== WRITTEN TASK ==
Up to and including the line that contains "COL = sc.collection", repeat each line of the data exactly, starting from the first.

○ ○ ○ ○ ○ ○ ○

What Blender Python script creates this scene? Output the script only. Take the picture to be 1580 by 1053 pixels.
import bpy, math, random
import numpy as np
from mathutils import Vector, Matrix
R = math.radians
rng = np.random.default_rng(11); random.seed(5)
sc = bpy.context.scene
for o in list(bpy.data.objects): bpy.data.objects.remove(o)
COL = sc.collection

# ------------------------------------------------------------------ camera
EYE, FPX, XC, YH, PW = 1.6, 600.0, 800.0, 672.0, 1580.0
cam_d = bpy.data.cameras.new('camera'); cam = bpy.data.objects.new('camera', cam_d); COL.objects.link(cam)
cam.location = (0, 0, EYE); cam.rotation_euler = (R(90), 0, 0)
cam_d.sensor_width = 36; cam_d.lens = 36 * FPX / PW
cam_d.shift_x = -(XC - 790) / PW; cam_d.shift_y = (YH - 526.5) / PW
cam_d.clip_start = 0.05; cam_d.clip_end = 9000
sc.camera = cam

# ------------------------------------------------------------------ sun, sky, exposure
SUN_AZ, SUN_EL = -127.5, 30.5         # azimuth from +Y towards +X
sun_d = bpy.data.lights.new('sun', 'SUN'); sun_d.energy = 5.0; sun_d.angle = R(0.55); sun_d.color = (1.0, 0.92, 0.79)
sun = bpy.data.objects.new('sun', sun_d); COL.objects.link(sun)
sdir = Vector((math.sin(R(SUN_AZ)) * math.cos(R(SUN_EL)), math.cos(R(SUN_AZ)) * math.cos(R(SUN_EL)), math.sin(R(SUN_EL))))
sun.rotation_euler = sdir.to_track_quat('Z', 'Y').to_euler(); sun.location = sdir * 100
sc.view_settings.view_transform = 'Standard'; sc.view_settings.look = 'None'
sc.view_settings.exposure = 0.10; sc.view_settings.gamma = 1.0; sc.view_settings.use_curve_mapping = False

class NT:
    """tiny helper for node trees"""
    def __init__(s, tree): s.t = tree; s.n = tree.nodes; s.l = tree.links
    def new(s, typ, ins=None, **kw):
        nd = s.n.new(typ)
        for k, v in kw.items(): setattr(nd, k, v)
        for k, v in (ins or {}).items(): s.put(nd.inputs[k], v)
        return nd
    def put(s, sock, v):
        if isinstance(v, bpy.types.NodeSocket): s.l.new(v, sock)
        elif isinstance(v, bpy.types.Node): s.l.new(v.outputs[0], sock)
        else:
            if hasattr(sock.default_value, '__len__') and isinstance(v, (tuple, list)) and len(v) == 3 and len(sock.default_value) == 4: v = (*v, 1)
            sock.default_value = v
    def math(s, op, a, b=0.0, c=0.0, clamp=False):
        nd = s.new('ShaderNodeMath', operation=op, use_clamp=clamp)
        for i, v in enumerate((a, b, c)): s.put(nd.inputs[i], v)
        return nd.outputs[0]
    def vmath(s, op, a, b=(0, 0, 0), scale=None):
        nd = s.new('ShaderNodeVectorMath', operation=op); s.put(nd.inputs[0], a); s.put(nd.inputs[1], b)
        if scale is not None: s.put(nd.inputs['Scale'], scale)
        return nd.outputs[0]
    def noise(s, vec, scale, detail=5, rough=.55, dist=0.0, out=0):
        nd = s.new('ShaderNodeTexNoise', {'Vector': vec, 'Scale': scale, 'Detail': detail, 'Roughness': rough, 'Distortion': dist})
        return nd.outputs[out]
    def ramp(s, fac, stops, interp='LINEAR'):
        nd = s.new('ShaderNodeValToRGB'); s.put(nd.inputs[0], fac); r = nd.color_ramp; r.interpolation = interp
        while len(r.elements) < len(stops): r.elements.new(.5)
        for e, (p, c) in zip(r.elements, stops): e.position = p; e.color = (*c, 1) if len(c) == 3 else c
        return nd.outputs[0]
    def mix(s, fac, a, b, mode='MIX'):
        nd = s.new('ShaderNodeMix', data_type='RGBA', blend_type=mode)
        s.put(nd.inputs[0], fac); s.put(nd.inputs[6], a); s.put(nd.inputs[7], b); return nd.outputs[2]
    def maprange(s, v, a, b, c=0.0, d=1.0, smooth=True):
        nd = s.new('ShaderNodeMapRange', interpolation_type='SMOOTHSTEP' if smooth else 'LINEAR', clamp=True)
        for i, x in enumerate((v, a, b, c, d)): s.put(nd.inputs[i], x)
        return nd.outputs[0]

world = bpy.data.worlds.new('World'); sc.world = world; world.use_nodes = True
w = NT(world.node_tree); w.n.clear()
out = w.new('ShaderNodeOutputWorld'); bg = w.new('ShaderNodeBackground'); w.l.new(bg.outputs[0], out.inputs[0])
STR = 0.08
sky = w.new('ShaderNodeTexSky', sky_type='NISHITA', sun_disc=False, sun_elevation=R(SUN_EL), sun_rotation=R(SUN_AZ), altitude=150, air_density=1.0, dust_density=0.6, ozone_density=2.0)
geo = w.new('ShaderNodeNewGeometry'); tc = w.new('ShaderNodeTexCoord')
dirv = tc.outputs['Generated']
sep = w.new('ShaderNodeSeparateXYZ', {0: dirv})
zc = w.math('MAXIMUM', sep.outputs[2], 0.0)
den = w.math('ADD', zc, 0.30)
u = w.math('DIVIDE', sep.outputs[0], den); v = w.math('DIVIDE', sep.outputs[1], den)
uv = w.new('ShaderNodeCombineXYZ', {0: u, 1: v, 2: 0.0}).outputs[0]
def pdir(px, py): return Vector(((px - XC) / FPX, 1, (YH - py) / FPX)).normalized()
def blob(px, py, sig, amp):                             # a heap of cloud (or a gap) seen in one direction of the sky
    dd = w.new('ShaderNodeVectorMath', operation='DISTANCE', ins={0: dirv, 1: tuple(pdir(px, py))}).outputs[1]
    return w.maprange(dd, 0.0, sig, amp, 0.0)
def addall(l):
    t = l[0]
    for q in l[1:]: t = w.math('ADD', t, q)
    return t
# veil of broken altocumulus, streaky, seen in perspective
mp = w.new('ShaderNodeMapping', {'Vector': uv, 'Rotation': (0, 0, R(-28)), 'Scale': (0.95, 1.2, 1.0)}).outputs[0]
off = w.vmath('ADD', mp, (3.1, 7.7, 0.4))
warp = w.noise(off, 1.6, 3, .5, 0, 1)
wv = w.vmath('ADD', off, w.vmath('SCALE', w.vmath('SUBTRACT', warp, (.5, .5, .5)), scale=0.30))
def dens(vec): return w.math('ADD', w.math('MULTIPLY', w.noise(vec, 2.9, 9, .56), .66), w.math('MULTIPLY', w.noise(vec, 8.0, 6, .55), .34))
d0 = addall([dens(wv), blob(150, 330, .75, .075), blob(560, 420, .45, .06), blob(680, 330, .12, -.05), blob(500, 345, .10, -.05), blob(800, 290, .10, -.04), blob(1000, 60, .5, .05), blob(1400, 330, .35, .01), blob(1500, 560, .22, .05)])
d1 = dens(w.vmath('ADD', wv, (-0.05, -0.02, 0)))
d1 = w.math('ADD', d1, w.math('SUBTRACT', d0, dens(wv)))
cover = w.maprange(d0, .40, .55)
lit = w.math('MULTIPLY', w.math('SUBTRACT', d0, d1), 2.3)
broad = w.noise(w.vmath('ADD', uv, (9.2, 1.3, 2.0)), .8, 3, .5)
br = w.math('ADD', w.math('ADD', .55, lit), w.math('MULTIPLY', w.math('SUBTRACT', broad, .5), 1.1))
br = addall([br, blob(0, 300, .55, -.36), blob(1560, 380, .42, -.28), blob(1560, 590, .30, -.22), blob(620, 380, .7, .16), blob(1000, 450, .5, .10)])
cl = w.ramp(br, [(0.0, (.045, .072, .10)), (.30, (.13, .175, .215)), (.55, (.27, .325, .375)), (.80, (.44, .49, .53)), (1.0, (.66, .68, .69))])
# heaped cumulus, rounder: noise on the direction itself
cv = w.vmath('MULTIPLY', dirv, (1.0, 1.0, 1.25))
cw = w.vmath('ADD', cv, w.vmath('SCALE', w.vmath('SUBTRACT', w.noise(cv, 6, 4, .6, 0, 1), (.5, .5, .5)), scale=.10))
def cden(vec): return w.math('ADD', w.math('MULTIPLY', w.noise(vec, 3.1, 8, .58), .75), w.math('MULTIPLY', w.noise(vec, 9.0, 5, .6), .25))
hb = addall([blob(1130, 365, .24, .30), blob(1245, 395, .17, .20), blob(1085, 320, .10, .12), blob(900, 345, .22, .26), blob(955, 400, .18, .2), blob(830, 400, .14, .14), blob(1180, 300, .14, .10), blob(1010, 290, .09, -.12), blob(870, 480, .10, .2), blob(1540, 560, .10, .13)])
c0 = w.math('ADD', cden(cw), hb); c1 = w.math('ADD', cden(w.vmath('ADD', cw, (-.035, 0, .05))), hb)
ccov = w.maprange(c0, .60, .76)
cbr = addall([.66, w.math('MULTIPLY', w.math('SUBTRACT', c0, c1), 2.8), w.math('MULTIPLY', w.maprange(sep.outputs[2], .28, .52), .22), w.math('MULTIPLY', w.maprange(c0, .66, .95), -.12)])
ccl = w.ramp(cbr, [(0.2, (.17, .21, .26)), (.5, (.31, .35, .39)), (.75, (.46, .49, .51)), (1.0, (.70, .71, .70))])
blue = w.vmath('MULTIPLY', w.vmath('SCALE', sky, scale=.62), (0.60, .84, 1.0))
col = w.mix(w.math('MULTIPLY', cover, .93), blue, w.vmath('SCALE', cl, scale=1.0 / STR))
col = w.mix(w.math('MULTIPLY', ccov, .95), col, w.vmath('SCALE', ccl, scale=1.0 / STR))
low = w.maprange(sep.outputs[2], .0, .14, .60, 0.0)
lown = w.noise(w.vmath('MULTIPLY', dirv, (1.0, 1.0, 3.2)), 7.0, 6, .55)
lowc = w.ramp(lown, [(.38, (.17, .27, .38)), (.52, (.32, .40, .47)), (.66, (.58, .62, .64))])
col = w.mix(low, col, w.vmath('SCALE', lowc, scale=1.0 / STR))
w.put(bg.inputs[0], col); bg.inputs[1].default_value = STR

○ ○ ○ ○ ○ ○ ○

== ANSWER TO THE EXERCISE ==
What Blender Python script creates this scene? Output the script only. Take the picture to be 1580 by 1053 pixels.
import bpy, math, random
import numpy as np
from mathutils import Vector, Matrix
R = math.radians
rng = np.random.default_rng(11); random.seed(5)
sc = bpy.context.scene
for o in list(bpy.data.objects): bpy.data.objects.remove(o)
COL = sc.collection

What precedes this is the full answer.